Written request:
Retype word for word the lines lying between the line containing "Write the bpy" and the line containing "COL = SC.collection", together with those two lines themselves, and nothing besides.
═════ Records supplied
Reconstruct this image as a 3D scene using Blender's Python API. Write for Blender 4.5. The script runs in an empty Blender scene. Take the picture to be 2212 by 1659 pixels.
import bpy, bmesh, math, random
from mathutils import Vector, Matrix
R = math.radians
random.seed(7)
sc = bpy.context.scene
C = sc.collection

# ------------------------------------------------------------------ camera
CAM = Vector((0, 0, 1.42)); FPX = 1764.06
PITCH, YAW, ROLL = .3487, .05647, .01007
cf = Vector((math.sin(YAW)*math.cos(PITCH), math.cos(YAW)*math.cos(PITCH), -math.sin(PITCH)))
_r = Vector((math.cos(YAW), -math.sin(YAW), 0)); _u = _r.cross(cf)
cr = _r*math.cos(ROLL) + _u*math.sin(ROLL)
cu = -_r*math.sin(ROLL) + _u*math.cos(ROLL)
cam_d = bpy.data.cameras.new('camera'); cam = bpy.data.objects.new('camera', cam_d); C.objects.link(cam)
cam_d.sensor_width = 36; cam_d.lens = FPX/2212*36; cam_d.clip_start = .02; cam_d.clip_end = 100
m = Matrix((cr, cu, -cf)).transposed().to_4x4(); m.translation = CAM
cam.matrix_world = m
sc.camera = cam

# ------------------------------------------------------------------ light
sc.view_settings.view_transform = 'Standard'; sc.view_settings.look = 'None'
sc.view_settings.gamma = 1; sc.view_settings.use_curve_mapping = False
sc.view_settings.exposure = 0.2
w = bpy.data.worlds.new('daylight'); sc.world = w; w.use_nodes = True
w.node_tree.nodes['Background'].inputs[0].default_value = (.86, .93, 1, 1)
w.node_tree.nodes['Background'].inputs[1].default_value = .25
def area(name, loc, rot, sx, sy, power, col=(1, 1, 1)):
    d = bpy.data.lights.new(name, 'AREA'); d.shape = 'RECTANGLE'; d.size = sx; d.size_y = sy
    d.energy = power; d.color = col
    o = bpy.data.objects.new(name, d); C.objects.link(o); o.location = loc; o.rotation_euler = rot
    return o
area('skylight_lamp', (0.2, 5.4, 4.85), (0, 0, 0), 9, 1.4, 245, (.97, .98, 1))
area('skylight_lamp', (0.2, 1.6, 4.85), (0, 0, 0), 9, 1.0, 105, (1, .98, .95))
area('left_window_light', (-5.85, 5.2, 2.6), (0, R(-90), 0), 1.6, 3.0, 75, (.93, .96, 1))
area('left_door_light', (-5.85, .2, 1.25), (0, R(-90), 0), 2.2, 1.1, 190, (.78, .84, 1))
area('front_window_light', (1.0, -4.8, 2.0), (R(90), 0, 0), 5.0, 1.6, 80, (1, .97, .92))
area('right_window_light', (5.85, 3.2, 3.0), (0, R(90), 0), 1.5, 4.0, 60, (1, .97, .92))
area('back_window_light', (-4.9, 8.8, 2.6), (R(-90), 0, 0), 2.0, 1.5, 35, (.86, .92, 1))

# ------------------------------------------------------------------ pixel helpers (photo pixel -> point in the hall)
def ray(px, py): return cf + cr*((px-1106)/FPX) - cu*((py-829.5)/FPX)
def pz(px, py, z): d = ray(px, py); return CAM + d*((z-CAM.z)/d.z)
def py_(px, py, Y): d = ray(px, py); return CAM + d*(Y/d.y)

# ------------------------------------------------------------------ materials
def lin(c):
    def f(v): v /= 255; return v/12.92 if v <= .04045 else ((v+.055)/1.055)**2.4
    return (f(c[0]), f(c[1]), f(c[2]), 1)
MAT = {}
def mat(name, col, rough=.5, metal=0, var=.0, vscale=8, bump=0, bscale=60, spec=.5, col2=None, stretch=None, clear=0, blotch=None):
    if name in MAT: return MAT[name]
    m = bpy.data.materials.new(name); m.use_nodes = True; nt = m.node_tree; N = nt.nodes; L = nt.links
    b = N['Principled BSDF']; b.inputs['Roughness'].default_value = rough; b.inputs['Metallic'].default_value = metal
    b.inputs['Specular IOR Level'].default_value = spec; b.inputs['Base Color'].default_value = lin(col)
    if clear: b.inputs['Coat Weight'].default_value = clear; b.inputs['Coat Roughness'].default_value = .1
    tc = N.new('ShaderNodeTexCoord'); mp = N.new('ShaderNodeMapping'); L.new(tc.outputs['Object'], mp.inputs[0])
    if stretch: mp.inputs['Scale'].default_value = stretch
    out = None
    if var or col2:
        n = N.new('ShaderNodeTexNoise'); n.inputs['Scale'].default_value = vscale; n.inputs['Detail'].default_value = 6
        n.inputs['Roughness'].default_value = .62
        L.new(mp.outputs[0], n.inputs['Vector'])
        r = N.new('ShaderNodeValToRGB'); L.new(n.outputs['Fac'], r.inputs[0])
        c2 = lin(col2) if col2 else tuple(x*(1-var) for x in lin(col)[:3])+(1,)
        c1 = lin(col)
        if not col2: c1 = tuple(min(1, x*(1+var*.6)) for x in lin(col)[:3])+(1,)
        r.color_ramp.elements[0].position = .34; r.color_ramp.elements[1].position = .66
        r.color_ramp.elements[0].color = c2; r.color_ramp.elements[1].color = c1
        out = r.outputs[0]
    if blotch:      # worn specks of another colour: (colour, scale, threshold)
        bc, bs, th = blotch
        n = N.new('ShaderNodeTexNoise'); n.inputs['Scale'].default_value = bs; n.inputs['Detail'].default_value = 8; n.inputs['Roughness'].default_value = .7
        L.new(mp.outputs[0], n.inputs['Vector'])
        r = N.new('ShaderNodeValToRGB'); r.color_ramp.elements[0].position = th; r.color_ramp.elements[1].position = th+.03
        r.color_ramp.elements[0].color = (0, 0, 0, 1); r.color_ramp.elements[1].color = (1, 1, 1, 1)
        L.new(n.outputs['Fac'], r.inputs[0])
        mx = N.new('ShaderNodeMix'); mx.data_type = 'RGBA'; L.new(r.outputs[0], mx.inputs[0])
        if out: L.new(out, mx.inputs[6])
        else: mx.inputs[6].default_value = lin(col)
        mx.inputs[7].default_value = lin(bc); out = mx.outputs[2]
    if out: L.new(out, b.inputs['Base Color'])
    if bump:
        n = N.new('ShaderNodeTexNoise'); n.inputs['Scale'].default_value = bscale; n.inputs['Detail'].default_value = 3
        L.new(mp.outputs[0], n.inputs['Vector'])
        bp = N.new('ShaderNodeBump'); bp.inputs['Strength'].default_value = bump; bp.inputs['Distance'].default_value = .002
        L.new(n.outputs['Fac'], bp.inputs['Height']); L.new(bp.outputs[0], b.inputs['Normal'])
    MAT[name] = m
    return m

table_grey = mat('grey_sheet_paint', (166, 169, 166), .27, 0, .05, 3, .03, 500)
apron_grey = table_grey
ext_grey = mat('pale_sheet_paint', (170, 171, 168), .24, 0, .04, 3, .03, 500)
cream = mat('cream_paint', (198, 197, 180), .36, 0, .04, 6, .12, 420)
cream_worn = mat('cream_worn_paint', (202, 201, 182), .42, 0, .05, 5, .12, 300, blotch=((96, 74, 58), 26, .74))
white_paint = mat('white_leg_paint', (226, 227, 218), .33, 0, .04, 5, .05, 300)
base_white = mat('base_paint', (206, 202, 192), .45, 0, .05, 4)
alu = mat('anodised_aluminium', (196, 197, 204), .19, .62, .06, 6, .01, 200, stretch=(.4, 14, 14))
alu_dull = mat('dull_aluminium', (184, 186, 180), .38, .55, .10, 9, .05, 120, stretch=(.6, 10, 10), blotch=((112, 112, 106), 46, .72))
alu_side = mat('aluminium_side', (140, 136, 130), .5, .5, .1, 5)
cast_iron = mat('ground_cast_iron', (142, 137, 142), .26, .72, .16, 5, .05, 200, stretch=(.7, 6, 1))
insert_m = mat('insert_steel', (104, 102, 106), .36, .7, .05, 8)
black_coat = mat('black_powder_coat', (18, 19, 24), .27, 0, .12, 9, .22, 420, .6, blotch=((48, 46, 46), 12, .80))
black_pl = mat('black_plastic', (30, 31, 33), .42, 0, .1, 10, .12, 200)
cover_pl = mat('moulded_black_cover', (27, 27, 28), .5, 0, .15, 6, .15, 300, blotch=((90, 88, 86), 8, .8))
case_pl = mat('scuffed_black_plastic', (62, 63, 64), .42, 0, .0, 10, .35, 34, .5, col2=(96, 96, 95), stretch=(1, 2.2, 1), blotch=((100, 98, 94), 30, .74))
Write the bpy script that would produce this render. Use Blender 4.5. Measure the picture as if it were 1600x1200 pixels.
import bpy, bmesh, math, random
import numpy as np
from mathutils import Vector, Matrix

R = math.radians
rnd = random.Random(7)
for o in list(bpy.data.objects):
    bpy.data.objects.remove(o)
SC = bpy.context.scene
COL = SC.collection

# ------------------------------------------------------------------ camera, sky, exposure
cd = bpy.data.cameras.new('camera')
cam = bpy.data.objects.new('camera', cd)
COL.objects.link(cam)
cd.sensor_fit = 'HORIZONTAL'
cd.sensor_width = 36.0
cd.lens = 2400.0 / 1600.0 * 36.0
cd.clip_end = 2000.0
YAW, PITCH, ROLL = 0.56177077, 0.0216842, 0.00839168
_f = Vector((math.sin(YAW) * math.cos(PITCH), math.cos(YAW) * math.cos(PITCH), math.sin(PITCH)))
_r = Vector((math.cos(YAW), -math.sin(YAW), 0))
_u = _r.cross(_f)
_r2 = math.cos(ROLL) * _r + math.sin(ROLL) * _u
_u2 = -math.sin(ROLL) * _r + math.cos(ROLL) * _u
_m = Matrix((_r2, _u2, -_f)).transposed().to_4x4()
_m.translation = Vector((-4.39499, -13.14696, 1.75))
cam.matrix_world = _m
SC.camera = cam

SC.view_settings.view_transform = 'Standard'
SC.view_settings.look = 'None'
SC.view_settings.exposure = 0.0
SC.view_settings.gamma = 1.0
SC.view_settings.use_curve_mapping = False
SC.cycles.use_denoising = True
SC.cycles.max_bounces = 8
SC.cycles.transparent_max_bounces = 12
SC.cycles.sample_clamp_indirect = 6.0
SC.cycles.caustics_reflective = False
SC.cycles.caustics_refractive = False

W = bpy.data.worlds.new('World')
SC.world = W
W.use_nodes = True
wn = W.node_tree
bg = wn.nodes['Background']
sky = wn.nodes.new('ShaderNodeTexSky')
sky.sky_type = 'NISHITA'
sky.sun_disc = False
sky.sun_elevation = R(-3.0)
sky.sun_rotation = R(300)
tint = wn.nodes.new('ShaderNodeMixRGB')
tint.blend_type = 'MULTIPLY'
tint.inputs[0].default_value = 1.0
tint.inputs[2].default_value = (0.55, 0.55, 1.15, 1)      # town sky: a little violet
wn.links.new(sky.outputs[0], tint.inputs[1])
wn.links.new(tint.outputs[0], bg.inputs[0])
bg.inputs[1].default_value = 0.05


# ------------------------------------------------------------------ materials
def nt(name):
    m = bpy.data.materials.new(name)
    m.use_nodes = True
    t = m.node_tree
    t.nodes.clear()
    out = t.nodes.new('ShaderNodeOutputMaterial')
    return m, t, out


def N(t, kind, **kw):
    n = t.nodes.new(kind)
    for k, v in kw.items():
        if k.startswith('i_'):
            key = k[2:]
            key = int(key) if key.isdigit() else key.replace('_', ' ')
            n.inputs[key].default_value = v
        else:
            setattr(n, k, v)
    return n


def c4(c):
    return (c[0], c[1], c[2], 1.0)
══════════
Solution to the problem:
Write the bpy script that would produce this render. Use Blender 4.5. Measure the picture as if it were 1600x1200 pixels.
import bpy, bmesh, math, random
import numpy as np
from mathutils import Vector, Matrix

R = math.radians
rnd = random.Random(7)
for o in list(bpy.data.objects):
    bpy.data.objects.remove(o)
SC = bpy.context.scene
COL = SC.collection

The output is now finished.